WRITTEN PROBLEM
Give again only those lines from the start of the entries through the line holding "return n.outputs[0]", leaving them as they are.

Items listed in a dataset
* * * *

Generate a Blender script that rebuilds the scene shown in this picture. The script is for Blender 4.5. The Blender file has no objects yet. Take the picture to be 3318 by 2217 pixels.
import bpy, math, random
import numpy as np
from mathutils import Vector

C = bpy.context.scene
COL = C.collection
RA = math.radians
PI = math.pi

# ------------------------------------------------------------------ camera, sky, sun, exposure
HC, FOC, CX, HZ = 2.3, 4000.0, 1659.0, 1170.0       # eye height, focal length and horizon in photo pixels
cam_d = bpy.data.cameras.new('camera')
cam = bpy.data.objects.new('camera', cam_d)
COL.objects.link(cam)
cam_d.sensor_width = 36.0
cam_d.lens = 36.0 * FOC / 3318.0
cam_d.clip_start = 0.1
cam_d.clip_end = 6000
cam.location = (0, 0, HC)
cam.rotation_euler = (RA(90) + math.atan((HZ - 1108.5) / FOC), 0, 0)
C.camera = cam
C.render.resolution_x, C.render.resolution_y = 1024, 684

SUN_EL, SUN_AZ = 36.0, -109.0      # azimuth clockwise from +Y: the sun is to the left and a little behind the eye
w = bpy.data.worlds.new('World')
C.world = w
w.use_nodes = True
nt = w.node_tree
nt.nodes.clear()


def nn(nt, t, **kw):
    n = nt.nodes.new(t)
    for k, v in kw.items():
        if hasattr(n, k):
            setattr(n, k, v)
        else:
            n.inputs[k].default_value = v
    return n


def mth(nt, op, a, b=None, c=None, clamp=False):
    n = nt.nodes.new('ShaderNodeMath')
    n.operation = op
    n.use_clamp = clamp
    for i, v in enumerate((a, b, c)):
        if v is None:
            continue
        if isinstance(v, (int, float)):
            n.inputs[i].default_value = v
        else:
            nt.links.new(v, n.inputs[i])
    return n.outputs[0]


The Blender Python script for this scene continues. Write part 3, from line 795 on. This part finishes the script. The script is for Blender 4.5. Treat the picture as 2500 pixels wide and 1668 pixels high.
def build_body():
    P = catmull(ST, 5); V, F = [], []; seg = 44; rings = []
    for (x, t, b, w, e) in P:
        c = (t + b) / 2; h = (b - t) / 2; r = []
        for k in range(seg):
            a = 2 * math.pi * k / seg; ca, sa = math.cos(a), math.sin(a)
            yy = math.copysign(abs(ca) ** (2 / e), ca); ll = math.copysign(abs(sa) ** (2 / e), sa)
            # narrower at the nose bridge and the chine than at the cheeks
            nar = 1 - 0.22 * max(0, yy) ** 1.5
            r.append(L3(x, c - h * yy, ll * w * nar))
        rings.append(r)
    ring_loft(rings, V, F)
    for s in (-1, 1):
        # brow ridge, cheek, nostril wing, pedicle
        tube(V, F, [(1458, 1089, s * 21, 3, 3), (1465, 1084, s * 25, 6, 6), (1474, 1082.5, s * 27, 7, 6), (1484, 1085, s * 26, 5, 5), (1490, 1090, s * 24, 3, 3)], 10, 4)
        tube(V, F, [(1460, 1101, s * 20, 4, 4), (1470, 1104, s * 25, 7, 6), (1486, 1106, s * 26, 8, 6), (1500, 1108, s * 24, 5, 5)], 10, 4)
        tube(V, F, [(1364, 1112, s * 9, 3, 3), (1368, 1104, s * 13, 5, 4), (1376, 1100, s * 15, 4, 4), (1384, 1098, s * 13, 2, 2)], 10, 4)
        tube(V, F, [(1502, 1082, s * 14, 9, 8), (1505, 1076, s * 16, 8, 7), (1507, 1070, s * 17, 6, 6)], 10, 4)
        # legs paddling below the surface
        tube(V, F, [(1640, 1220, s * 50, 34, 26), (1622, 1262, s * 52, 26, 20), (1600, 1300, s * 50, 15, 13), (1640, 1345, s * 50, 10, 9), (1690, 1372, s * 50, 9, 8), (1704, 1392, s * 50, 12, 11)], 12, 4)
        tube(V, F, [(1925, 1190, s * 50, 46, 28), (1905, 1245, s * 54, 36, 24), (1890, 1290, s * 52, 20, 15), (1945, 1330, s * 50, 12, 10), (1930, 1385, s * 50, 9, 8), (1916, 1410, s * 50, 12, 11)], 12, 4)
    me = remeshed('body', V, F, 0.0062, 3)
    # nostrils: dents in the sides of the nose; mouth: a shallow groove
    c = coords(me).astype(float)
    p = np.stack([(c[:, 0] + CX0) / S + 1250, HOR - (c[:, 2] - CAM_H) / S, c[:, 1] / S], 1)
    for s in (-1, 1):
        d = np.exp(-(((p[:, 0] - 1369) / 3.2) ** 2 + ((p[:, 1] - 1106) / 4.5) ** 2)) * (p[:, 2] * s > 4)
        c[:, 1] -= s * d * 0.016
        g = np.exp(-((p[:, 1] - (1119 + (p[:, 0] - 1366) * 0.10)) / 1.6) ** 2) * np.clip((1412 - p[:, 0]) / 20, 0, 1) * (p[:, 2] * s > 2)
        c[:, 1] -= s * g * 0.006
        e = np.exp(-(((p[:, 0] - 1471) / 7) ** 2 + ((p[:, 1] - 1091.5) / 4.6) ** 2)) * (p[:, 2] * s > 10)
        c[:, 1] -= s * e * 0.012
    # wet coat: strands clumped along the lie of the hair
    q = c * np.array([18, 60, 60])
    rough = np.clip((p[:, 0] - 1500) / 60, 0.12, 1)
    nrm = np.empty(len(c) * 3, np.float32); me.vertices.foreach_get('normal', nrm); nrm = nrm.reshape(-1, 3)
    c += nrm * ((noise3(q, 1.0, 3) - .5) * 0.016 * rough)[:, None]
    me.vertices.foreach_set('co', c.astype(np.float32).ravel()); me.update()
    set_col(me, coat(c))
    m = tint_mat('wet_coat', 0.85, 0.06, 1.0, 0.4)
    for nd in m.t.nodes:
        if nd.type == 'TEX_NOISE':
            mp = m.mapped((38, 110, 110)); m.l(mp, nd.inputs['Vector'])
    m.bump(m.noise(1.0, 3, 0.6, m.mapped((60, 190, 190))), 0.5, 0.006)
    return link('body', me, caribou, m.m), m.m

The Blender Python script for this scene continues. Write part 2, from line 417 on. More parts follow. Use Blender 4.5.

* * * *

THE RESULT
Generate a Blender script that rebuilds the scene shown in this picture. The script is for Blender 4.5. The Blender file has no objects yet. Take the picture to be 3318 by 2217 pixels.
import bpy, math, random
import numpy as np
from mathutils import Vector

C = bpy.context.scene
COL = C.collection
RA = math.radians
PI = math.pi

# ------------------------------------------------------------------ camera, sky, sun, exposure
HC, FOC, CX, HZ = 2.3, 4000.0, 1659.0, 1170.0       # eye height, focal length and horizon in photo pixels
cam_d = bpy.data.cameras.new('camera')
cam = bpy.data.objects.new('camera', cam_d)
COL.objects.link(cam)
cam_d.sensor_width = 36.0
cam_d.lens = 36.0 * FOC / 3318.0
cam_d.clip_start = 0.1
cam_d.clip_end = 6000
cam.location = (0, 0, HC)
cam.rotation_euler = (RA(90) + math.atan((HZ - 1108.5) / FOC), 0, 0)
C.camera = cam
C.render.resolution_x, C.render.resolution_y = 1024, 684

SUN_EL, SUN_AZ = 36.0, -109.0      # azimuth clockwise from +Y: the sun is to the left and a little behind the eye
w = bpy.data.worlds.new('World')
C.world = w
w.use_nodes = True
nt = w.node_tree
nt.nodes.clear()


def nn(nt, t, **kw):
    n = nt.nodes.new(t)
    for k, v in kw.items():
        if hasattr(n, k):
            setattr(n, k, v)
        else:
            n.inputs[k].default_value = v
    return n


def mth(nt, op, a, b=None, c=None, clamp=False):
    n = nt.nodes.new('ShaderNodeMath')
    n.operation = op
    n.use_clamp = clamp
    for i, v in enumerate((a, b, c)):
        if v is None:
            continue
        if isinstance(v, (int, float)):
            n.inputs[i].default_value = v
        else:
            nt.links.new(v, n.inputs[i])
    return n.outputs[0]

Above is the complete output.